**Your instructions**:
Reproduce nothing but the lines from the one with "were 1200x1600 pixels." through the one with "from math import radians, sin, cos, pi", exactly and with both ends. Omit pictures.

**Input material**:
● ● ● ● ● ● ●

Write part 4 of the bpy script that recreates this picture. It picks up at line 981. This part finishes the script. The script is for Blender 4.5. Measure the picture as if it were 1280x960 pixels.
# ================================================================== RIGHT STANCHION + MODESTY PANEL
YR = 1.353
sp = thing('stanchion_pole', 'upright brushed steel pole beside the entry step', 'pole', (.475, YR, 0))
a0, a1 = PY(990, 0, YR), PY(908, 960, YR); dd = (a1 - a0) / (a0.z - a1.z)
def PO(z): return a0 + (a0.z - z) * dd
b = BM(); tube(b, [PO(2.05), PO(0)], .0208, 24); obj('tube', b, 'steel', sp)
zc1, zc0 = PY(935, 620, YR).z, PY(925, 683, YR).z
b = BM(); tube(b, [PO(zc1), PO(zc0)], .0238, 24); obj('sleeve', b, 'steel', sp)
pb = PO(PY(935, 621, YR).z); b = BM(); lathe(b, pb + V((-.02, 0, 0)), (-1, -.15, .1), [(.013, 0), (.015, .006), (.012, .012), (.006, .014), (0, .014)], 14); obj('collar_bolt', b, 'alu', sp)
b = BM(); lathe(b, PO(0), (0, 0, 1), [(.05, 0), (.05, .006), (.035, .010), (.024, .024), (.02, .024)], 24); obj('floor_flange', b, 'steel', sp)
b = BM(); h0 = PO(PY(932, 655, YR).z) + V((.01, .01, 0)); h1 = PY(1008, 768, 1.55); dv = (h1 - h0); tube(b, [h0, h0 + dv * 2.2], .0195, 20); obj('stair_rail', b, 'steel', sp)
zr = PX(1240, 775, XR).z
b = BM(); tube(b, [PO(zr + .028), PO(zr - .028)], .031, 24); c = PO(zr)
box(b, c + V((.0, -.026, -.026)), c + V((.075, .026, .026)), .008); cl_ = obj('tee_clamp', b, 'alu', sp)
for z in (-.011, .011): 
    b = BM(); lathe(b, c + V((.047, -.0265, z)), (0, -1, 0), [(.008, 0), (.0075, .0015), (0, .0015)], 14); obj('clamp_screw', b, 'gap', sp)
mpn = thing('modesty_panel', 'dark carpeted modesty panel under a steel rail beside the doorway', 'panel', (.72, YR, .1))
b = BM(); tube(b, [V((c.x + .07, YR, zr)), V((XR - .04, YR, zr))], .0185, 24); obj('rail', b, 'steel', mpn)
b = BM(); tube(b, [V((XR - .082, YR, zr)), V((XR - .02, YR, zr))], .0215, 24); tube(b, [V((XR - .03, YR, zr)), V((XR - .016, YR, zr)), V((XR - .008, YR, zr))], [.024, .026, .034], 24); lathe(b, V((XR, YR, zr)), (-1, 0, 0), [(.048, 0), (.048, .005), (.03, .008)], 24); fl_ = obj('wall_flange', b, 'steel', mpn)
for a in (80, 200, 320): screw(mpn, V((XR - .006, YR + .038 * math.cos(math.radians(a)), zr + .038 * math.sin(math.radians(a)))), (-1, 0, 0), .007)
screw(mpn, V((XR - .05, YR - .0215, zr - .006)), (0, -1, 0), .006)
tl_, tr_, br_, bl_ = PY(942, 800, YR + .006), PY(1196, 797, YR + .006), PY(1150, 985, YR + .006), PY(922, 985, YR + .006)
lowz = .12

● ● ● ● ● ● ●

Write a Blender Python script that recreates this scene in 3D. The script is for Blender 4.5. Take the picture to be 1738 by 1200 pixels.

● ● ● ● ● ● ●

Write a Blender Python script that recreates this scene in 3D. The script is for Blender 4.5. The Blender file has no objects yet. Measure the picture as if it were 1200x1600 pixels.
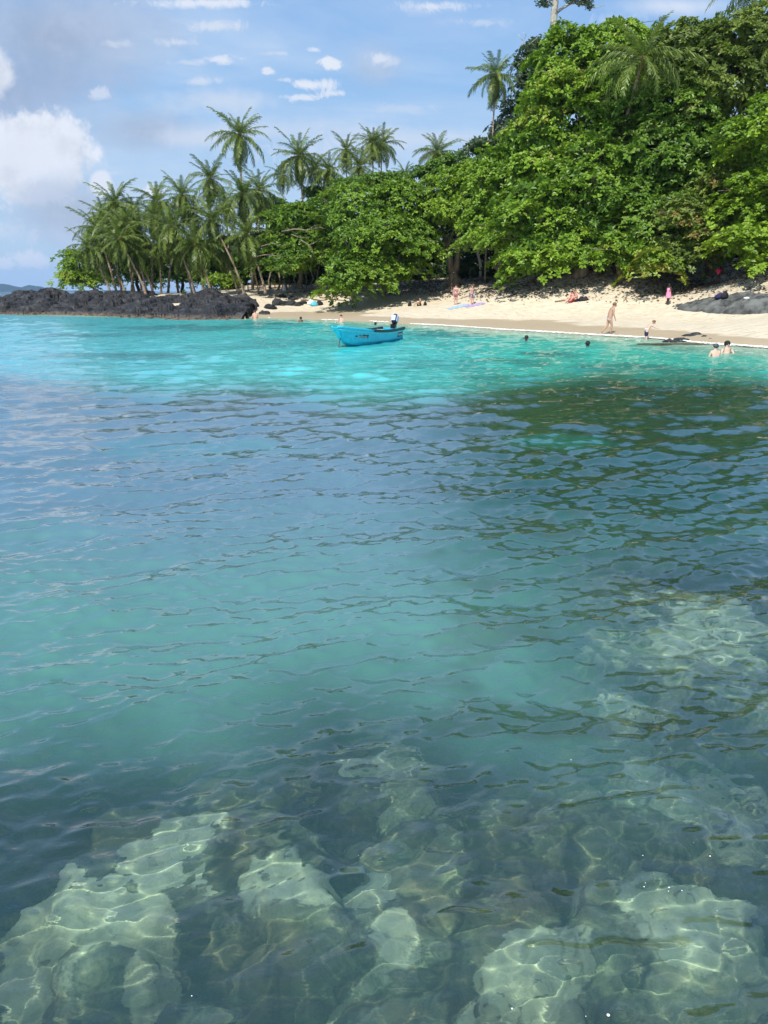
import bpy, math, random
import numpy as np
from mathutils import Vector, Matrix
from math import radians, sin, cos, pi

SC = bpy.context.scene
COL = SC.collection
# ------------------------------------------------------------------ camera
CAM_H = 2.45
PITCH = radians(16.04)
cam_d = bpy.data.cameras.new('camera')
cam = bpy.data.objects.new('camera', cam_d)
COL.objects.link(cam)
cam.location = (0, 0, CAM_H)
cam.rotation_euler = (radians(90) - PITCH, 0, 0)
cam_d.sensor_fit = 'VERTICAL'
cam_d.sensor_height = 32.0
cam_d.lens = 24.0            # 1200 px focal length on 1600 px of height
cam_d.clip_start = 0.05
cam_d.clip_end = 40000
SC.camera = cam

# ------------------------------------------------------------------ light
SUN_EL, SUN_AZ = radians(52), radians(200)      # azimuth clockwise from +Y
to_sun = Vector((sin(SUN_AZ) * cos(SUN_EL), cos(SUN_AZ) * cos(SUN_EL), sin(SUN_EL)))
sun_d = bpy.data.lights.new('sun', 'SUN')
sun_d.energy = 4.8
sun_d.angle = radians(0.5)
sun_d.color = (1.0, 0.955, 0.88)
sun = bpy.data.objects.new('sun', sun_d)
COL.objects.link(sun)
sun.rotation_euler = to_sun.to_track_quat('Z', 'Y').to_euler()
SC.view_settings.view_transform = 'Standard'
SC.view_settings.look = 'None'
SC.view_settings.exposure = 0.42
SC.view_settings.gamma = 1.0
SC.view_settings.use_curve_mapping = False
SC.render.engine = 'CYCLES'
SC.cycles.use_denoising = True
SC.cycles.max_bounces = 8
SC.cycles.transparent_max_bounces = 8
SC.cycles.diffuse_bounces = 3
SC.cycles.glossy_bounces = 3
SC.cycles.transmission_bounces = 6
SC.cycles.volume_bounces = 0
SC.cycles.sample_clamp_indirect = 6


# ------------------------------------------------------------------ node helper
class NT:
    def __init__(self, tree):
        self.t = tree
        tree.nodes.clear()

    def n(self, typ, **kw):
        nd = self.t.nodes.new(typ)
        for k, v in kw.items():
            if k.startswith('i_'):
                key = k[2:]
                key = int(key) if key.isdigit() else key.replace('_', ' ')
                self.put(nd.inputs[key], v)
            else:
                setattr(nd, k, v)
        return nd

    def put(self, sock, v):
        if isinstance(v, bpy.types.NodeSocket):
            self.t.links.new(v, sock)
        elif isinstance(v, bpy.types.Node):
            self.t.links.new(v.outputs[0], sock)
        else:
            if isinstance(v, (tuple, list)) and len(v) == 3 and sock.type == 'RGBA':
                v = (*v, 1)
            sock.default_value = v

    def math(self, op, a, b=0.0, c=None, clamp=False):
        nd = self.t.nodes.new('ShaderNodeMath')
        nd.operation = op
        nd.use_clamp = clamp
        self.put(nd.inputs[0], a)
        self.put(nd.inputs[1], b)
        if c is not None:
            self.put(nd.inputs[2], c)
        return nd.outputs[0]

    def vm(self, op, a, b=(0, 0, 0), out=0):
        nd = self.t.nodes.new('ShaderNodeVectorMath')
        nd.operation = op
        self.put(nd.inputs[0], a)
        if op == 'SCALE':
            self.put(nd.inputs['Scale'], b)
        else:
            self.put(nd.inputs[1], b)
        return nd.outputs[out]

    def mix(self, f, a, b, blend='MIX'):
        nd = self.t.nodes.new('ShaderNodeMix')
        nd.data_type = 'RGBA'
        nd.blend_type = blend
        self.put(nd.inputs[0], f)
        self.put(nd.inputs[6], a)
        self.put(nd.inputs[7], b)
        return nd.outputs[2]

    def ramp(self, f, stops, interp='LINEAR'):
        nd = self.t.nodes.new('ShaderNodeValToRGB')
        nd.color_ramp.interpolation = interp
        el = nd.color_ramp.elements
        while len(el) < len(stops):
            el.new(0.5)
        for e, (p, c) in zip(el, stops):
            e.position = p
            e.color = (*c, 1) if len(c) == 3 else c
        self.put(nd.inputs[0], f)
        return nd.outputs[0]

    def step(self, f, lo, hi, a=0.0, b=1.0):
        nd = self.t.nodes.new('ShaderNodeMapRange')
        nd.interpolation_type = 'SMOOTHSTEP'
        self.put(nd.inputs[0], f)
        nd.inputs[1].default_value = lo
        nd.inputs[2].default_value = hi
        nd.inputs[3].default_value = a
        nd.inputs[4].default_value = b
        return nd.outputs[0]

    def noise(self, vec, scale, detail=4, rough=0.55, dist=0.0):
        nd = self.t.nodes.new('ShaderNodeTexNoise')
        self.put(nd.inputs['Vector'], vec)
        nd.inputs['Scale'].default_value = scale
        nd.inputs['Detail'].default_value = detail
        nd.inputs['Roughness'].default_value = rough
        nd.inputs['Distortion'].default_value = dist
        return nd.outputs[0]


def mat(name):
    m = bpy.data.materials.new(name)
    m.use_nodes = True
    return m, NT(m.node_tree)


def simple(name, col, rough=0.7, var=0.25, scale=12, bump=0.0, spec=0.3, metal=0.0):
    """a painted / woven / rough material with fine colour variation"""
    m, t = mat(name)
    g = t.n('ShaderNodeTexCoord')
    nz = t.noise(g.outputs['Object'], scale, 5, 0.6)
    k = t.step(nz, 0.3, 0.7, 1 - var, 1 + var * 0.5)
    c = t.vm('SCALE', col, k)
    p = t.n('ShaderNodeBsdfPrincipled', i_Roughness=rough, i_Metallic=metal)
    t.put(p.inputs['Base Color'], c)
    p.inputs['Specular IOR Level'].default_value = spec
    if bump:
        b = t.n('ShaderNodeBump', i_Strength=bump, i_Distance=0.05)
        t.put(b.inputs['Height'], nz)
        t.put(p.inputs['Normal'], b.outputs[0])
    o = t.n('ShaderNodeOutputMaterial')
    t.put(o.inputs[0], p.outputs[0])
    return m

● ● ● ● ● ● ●

**Answer to this problem**:
Write a Blender Python script that recreates this scene in 3D. The script is for Blender 4.5. The Blender file has no objects yet. Measure the picture as if it were 1200x1600 pixels.
import bpy, math, random
import numpy as np
from mathutils import Vector, Matrix
from math import radians, sin, cos, pi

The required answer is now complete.